Modelling Future Global Renewable Hydrogen Trade under Competitive and Cooperative Market Structures

Abstract

Renewable hydrogen trade is expected to play an important role in achieving deep decarbonisation by linking regions with abundant renewable energy resources to those with high demand and limited domestic supply potential. Despite its importance, significant uncertainty remains regarding the formation of global hydrogen markets, the scale of hydrogen trade, and the distribution of economic benefits among participating regions. This thesis advances knowledge by developing modelling frameworks to analyse global renewable hydrogen trade under three alternative market structures: perfect competition, strategic imperfect competition, and cooperative bargaining. These frameworks integrate renewable hydrogen supply and demand functions to endogenously determine prices, traded volumes, and economic surplus distribution in a fully decarbonised energy system.

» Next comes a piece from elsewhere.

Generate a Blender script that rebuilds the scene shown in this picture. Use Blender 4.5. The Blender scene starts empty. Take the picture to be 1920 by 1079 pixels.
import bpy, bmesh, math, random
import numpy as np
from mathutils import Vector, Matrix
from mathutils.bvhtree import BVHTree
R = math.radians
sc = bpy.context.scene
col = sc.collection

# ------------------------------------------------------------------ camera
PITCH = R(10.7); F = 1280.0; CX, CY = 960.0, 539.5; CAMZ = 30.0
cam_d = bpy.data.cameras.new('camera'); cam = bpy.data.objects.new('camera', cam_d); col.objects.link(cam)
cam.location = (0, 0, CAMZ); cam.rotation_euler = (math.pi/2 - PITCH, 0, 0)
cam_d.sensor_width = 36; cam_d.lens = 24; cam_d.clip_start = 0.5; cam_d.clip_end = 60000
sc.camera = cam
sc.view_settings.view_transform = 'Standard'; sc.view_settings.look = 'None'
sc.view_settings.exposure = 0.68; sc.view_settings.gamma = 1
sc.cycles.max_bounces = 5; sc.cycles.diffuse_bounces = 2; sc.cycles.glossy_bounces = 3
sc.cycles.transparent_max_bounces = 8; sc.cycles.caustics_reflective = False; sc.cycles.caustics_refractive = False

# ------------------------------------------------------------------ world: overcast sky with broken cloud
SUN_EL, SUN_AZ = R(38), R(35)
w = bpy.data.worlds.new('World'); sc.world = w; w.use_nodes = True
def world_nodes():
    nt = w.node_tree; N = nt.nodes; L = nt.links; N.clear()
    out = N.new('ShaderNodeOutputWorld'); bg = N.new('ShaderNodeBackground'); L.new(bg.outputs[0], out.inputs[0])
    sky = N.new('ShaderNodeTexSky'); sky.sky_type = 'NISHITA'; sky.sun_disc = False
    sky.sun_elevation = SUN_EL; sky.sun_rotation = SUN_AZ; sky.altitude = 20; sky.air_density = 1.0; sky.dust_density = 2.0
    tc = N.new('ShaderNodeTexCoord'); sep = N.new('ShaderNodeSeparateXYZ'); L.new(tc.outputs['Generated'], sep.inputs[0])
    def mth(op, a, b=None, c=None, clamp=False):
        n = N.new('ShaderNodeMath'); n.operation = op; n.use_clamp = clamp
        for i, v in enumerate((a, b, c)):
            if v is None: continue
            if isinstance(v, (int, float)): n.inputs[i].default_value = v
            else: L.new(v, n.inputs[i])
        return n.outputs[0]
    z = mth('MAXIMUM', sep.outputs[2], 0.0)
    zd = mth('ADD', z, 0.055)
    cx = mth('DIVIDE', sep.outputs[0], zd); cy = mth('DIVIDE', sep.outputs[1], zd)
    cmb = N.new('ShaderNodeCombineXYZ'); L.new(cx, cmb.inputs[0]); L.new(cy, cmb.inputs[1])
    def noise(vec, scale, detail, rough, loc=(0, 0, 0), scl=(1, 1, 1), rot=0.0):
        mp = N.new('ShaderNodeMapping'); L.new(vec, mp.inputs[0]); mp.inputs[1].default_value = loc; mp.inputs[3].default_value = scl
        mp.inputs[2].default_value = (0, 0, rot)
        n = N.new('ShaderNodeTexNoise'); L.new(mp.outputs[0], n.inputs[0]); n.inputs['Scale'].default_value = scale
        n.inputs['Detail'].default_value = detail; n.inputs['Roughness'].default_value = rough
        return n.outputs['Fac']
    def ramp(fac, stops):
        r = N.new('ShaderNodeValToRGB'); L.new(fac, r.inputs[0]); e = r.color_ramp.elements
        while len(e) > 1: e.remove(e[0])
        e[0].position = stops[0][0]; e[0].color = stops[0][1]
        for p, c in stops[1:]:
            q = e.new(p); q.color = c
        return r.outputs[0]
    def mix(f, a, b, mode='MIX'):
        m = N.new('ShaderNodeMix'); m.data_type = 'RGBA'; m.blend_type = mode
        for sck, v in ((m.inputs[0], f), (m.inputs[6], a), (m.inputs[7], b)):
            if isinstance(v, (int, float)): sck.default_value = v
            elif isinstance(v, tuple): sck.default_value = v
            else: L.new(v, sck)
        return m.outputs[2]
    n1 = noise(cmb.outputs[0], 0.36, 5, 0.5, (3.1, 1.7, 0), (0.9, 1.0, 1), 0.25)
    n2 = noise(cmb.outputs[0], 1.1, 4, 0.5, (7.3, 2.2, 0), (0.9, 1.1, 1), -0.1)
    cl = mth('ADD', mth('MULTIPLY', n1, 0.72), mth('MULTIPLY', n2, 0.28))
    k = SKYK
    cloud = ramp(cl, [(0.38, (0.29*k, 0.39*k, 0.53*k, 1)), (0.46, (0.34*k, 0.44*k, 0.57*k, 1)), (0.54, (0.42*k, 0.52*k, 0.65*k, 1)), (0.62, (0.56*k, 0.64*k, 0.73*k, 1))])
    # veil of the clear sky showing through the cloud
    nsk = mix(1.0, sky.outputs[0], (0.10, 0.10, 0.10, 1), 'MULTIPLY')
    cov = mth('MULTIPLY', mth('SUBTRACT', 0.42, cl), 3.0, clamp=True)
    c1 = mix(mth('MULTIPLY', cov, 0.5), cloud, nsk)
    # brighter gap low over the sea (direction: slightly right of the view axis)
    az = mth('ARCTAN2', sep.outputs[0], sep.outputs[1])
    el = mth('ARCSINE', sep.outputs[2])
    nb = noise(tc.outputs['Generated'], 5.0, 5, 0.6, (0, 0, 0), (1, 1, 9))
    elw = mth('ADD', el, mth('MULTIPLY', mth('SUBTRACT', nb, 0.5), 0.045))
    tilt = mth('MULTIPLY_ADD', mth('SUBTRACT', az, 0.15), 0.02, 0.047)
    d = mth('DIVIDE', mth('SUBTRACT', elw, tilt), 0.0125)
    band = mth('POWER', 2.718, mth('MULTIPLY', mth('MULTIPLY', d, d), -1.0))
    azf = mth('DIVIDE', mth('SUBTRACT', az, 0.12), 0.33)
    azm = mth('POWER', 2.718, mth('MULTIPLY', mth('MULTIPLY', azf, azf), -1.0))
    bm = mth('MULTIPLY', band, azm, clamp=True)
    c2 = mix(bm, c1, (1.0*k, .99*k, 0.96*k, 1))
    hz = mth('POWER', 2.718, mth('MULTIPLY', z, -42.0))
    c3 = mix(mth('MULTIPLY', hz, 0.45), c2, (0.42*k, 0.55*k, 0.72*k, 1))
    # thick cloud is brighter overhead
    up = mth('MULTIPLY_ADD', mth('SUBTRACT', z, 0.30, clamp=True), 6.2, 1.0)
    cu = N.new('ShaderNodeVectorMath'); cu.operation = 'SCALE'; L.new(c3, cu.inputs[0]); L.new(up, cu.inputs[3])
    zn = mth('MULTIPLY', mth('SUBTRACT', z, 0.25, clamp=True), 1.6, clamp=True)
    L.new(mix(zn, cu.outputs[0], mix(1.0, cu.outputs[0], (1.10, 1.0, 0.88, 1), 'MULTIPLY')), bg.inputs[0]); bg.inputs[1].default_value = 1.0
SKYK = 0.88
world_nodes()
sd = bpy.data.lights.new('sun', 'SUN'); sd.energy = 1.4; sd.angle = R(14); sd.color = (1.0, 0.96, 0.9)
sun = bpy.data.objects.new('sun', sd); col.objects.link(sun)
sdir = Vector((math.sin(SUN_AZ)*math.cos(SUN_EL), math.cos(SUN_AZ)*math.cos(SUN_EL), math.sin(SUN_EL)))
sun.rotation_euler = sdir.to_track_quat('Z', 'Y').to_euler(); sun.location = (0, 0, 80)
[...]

The findings suggest that under perfect competition, global hydrogen demand from emerging end-use sectors could reach 234 Mt by 2050, with 31% met through international trade at average prices around USD 3.3/kg. Major trade corridors identified include North Africa to Europe, and South America to Japan and South Korea, revealing substantial economic benefits for importing regions when social welfare is maximized. When strategic imperfect competition is introduced, total demand in major import regions declines by up to 40% relative to perfect competition, and prices rise to a minimum of USD 4.5/kg, thereby significantly eroding consumer welfare. In contrast, cooperative behaviour can recover much of the efficiency lost under strategic competition, with all agents benefiting from cooperation. Prices decline across major import regions, while total hydrogen uptake increases by 63% relative to the non-cooperative baseline. Sensitivity analyses show that financing costs exert the strongest influence on global hydrogen trade compared with regional demand variation and import diversification policies.

Overall, the thesis provides new quantitative insights into global renewable hydrogen trade and develops novel modelling frameworks to simulate the development of future hydrogen markets that support climate change mitigation objectives.